WHAT YOU WILL DO:
Pick out the lines in the listing below that contain the word "runs" and copy them.

EXTRACTED MATERIAL:
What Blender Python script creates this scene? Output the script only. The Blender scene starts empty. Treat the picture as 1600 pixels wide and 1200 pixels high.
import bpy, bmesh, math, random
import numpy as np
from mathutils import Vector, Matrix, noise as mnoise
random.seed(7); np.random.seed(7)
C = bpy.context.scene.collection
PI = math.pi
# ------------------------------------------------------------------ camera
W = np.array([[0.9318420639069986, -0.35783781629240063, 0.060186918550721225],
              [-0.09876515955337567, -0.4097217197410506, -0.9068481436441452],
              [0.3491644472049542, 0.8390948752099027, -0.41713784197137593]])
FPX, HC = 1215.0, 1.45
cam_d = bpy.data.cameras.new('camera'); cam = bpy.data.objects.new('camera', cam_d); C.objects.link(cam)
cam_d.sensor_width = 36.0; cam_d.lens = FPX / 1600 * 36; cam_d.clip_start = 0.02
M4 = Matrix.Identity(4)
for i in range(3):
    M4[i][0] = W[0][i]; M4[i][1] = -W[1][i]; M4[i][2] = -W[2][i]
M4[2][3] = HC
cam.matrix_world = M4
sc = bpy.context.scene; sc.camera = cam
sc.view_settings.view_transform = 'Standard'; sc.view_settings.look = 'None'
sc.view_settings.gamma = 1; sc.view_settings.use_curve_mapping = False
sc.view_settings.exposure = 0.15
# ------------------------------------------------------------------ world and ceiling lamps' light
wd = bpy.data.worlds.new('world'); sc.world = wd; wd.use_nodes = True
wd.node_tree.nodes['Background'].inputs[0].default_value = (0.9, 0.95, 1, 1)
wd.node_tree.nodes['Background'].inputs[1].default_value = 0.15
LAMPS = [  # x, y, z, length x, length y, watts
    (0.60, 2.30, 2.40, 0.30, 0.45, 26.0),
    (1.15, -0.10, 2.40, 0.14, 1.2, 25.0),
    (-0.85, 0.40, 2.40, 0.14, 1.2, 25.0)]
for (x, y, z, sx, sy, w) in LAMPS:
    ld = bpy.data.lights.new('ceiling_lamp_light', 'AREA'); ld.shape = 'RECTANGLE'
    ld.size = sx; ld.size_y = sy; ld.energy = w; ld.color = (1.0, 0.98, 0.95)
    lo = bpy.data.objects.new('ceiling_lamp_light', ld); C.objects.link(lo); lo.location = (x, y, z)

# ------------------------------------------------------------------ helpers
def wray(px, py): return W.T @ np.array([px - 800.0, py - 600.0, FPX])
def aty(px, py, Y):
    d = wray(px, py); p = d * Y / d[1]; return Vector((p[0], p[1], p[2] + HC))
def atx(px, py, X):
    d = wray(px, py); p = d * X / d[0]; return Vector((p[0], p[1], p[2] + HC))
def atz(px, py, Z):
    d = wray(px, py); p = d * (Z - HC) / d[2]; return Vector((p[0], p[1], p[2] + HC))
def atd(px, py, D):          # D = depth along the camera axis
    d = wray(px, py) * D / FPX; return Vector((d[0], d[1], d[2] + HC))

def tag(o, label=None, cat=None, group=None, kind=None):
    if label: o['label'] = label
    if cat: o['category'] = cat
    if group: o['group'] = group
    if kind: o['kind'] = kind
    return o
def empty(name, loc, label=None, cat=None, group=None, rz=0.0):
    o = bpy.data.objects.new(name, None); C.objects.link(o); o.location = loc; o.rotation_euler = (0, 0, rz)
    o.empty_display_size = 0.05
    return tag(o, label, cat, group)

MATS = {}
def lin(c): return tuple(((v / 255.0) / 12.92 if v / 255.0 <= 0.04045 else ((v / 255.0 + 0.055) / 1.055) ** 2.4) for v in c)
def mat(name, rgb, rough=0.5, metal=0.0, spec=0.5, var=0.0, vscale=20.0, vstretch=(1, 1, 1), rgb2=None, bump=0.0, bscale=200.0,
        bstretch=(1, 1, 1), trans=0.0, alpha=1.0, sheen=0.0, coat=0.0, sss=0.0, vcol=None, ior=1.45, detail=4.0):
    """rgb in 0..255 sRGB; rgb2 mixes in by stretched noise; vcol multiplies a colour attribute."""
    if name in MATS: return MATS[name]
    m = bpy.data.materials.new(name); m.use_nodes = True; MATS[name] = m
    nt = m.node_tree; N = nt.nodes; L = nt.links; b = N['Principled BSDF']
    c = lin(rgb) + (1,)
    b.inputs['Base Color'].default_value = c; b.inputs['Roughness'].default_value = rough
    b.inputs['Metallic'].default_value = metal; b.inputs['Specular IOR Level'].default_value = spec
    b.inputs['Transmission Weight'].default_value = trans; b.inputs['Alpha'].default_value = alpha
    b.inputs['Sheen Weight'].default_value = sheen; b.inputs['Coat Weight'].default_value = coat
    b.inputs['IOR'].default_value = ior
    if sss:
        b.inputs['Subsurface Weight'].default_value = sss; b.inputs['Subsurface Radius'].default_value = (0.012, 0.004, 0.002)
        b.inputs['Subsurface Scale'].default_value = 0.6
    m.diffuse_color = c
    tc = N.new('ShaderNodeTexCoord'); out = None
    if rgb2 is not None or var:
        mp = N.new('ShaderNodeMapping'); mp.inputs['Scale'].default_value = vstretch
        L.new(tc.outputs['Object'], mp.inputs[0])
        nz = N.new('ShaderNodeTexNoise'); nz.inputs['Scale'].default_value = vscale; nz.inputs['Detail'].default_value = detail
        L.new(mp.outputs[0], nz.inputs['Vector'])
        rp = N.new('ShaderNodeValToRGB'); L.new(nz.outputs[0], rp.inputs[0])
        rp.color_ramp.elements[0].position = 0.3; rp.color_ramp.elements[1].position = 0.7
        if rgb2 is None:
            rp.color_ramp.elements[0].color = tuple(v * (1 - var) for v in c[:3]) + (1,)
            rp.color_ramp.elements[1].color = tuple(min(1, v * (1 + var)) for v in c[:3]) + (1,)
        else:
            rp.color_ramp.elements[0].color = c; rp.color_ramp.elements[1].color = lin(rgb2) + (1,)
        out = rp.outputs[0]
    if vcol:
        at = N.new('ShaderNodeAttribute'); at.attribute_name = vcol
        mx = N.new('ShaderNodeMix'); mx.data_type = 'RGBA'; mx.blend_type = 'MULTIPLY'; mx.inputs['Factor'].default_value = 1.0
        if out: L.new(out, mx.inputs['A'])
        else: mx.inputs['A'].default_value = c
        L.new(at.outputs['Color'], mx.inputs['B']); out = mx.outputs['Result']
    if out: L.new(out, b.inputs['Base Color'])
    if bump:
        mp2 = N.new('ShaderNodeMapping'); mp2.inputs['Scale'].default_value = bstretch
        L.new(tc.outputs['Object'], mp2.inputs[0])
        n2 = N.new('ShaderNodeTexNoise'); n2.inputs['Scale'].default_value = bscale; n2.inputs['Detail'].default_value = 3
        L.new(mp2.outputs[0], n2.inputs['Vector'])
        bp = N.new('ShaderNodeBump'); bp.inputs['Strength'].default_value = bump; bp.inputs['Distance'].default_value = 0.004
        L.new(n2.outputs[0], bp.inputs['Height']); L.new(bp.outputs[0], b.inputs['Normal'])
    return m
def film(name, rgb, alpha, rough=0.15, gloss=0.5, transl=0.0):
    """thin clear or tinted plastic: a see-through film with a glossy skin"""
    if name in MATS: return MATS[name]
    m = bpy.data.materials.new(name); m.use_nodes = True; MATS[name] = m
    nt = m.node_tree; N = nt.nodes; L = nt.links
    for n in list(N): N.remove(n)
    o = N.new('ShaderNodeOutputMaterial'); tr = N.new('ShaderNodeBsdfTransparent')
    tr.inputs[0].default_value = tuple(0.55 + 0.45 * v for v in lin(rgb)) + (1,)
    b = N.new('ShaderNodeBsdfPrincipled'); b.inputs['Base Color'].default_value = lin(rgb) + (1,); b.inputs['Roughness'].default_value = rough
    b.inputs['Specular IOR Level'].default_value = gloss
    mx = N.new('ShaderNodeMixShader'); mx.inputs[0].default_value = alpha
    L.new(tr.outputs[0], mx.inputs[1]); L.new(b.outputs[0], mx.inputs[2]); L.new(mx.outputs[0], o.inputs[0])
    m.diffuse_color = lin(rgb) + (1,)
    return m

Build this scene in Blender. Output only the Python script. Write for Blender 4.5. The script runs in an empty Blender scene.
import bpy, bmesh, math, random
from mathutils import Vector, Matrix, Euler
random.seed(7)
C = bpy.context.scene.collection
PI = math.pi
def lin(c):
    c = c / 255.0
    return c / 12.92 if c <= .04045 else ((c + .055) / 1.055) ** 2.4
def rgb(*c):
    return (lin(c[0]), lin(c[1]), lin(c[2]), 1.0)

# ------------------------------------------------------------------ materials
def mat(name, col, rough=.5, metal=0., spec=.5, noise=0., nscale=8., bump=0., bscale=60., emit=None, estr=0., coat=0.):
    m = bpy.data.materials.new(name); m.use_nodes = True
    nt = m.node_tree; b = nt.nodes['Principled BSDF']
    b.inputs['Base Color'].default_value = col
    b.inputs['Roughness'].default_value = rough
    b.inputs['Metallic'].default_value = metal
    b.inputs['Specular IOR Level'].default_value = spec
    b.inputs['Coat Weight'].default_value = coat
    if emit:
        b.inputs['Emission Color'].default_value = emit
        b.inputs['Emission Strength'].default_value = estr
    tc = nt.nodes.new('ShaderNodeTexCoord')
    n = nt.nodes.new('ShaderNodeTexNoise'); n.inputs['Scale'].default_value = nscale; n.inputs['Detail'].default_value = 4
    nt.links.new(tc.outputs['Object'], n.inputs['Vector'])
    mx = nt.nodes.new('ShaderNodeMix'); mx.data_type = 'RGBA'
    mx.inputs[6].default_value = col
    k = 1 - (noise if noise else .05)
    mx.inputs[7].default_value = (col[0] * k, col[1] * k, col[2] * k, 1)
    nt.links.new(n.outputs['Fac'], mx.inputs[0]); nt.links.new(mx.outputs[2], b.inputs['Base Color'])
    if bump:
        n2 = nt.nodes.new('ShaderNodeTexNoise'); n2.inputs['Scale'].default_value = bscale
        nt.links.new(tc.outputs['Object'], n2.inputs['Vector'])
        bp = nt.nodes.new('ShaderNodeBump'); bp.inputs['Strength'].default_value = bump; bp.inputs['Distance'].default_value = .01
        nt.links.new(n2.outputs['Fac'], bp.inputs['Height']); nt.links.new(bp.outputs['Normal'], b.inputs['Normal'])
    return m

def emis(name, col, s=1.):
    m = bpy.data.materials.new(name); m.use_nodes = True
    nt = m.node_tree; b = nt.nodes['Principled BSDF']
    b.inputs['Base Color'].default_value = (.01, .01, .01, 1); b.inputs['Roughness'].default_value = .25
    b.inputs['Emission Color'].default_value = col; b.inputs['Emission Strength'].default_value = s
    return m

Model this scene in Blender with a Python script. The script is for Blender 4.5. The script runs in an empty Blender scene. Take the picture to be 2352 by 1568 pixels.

ANSWER:
Build this scene in Blender. Output only the Python script. Write for Blender 4.5. The script runs in an empty Blender scene.
Model this scene in Blender with a Python script. The script is for Blender 4.5. The script runs in an empty Blender scene. Take the picture to be 2352 by 1568 pixels.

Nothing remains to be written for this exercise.